- What is asked: Go through the listing and write out all of it exactly.

- Collected data:
*-*-*

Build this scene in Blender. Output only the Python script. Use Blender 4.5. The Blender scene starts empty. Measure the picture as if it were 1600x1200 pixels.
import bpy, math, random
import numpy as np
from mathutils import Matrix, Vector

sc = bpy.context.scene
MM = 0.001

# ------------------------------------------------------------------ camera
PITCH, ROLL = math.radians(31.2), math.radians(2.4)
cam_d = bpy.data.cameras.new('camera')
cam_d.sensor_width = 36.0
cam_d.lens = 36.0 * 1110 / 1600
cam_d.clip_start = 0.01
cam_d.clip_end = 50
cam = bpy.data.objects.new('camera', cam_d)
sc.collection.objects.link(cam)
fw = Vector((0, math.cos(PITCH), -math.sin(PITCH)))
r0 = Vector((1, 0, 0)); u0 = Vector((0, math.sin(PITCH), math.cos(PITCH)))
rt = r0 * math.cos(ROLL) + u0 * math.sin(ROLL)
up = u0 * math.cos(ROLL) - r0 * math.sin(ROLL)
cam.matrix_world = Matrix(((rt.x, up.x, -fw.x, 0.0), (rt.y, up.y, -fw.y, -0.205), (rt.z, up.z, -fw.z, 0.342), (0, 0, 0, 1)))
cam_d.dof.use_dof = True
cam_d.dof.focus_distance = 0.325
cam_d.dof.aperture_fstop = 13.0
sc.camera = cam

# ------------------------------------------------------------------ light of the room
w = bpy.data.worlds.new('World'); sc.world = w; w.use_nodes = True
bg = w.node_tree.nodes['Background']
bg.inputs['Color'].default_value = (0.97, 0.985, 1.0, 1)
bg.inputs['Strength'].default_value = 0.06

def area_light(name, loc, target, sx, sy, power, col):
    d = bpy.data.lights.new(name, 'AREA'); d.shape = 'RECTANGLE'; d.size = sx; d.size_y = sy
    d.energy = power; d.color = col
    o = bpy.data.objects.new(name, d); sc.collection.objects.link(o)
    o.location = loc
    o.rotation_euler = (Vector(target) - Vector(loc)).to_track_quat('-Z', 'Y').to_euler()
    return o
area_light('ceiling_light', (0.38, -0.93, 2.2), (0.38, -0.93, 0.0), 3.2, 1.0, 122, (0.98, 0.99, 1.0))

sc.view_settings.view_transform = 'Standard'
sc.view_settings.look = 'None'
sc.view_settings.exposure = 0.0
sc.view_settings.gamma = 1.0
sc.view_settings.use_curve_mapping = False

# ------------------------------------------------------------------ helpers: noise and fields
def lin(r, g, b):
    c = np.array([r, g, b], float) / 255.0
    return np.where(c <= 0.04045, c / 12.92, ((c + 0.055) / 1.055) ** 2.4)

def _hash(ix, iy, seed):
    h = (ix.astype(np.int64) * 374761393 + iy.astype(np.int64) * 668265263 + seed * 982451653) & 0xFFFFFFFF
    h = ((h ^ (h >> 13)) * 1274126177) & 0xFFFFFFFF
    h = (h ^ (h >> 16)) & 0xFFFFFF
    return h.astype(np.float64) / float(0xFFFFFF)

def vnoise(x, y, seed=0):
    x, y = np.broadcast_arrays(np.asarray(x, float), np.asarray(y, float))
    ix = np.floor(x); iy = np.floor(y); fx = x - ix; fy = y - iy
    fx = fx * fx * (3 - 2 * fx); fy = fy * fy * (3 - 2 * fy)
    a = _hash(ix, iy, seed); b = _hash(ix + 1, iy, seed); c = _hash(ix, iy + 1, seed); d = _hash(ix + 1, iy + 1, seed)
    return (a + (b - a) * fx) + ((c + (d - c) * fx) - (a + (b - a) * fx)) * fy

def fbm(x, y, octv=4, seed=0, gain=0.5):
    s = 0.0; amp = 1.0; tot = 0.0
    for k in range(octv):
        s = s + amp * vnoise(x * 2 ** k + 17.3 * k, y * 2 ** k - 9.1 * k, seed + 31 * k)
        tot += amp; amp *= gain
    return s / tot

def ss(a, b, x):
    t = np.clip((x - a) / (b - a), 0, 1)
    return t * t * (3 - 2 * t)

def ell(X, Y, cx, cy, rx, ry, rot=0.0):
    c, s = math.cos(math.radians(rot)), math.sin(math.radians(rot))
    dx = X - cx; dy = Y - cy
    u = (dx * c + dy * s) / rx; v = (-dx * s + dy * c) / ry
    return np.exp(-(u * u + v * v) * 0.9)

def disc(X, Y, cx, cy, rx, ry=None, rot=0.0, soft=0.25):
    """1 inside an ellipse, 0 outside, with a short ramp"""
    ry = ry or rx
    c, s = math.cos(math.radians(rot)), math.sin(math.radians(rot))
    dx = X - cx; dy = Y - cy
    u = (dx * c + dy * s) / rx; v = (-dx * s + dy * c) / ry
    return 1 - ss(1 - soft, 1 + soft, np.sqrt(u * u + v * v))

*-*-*

- Exercise answer:
Build this scene in Blender. Output only the Python script. Use Blender 4.5. The Blender scene starts empty. Measure the picture as if it were 1600x1200 pixels.
import bpy, math, random
import numpy as np
from mathutils import Matrix, Vector

sc = bpy.context.scene
MM = 0.001

# ------------------------------------------------------------------ camera
PITCH, ROLL = math.radians(31.2), math.radians(2.4)
cam_d = bpy.data.cameras.new('camera')
cam_d.sensor_width = 36.0
cam_d.lens = 36.0 * 1110 / 1600
cam_d.clip_start = 0.01
cam_d.clip_end = 50
cam = bpy.data.objects.new('camera', cam_d)
sc.collection.objects.link(cam)
fw = Vector((0, math.cos(PITCH), -math.sin(PITCH)))
r0 = Vector((1, 0, 0)); u0 = Vector((0, math.sin(PITCH), math.cos(PITCH)))
rt = r0 * math.cos(ROLL) + u0 * math.sin(ROLL)
up = u0 * math.cos(ROLL) - r0 * math.sin(ROLL)
cam.matrix_world = Matrix(((rt.x, up.x, -fw.x, 0.0), (rt.y, up.y, -fw.y, -0.205), (rt.z, up.z, -fw.z, 0.342), (0, 0, 0, 1)))
cam_d.dof.use_dof = True
cam_d.dof.focus_distance = 0.325
cam_d.dof.aperture_fstop = 13.0
sc.camera = cam

# ------------------------------------------------------------------ light of the room
w = bpy.data.worlds.new('World'); sc.world = w; w.use_nodes = True
bg = w.node_tree.nodes['Background']
bg.inputs['Color'].default_value = (0.97, 0.985, 1.0, 1)
bg.inputs['Strength'].default_value = 0.06

def area_light(name, loc, target, sx, sy, power, col):
    d = bpy.data.lights.new(name, 'AREA'); d.shape = 'RECTANGLE'; d.size = sx; d.size_y = sy
    d.energy = power; d.color = col
    o = bpy.data.objects.new(name, d); sc.collection.objects.link(o)
    o.location = loc
    o.rotation_euler = (Vector(target) - Vector(loc)).to_track_quat('-Z', 'Y').to_euler()
    return o
area_light('ceiling_light', (0.38, -0.93, 2.2), (0.38, -0.93, 0.0), 3.2, 1.0, 122, (0.98, 0.99, 1.0))

sc.view_settings.view_transform = 'Standard'
sc.view_settings.look = 'None'
sc.view_settings.exposure = 0.0
sc.view_settings.gamma = 1.0
sc.view_settings.use_curve_mapping = False

# ------------------------------------------------------------------ helpers: noise and fields
def lin(r, g, b):
    c = np.array([r, g, b], float) / 255.0
    return np.where(c <= 0.04045, c / 12.92, ((c + 0.055) / 1.055) ** 2.4)

def _hash(ix, iy, seed):
    h = (ix.astype(np.int64) * 374761393 + iy.astype(np.int64) * 668265263 + seed * 982451653) & 0xFFFFFFFF
    h = ((h ^ (h >> 13)) * 1274126177) & 0xFFFFFFFF
    h = (h ^ (h >> 16)) & 0xFFFFFF
    return h.astype(np.float64) / float(0xFFFFFF)

def vnoise(x, y, seed=0):
    x, y = np.broadcast_arrays(np.asarray(x, float), np.asarray(y, float))
    ix = np.floor(x); iy = np.floor(y); fx = x - ix; fy = y - iy
    fx = fx * fx * (3 - 2 * fx); fy = fy * fy * (3 - 2 * fy)
    a = _hash(ix, iy, seed); b = _hash(ix + 1, iy, seed); c = _hash(ix, iy + 1, seed); d = _hash(ix + 1, iy + 1, seed)
    return (a + (b - a) * fx) + ((c + (d - c) * fx) - (a + (b - a) * fx)) * fy

def fbm(x, y, octv=4, seed=0, gain=0.5):
    s = 0.0; amp = 1.0; tot = 0.0
    for k in range(octv):
        s = s + amp * vnoise(x * 2 ** k + 17.3 * k, y * 2 ** k - 9.1 * k, seed + 31 * k)
        tot += amp; amp *= gain
    return s / tot

def ss(a, b, x):
    t = np.clip((x - a) / (b - a), 0, 1)
    return t * t * (3 - 2 * t)

def ell(X, Y, cx, cy, rx, ry, rot=0.0):
    c, s = math.cos(math.radians(rot)), math.sin(math.radians(rot))
    dx = X - cx; dy = Y - cy
    u = (dx * c + dy * s) / rx; v = (-dx * s + dy * c) / ry
    return np.exp(-(u * u + v * v) * 0.9)

def disc(X, Y, cx, cy, rx, ry=None, rot=0.0, soft=0.25):
    """1 inside an ellipse, 0 outside, with a short ramp"""
    ry = ry or rx
    c, s = math.cos(math.radians(rot)), math.sin(math.radians(rot))
    dx = X - cx; dy = Y - cy
    u = (dx * c + dy * s) / rx; v = (-dx * s + dy * c) / ry
    return 1 - ss(1 - soft, 1 + soft, np.sqrt(u * u + v * v))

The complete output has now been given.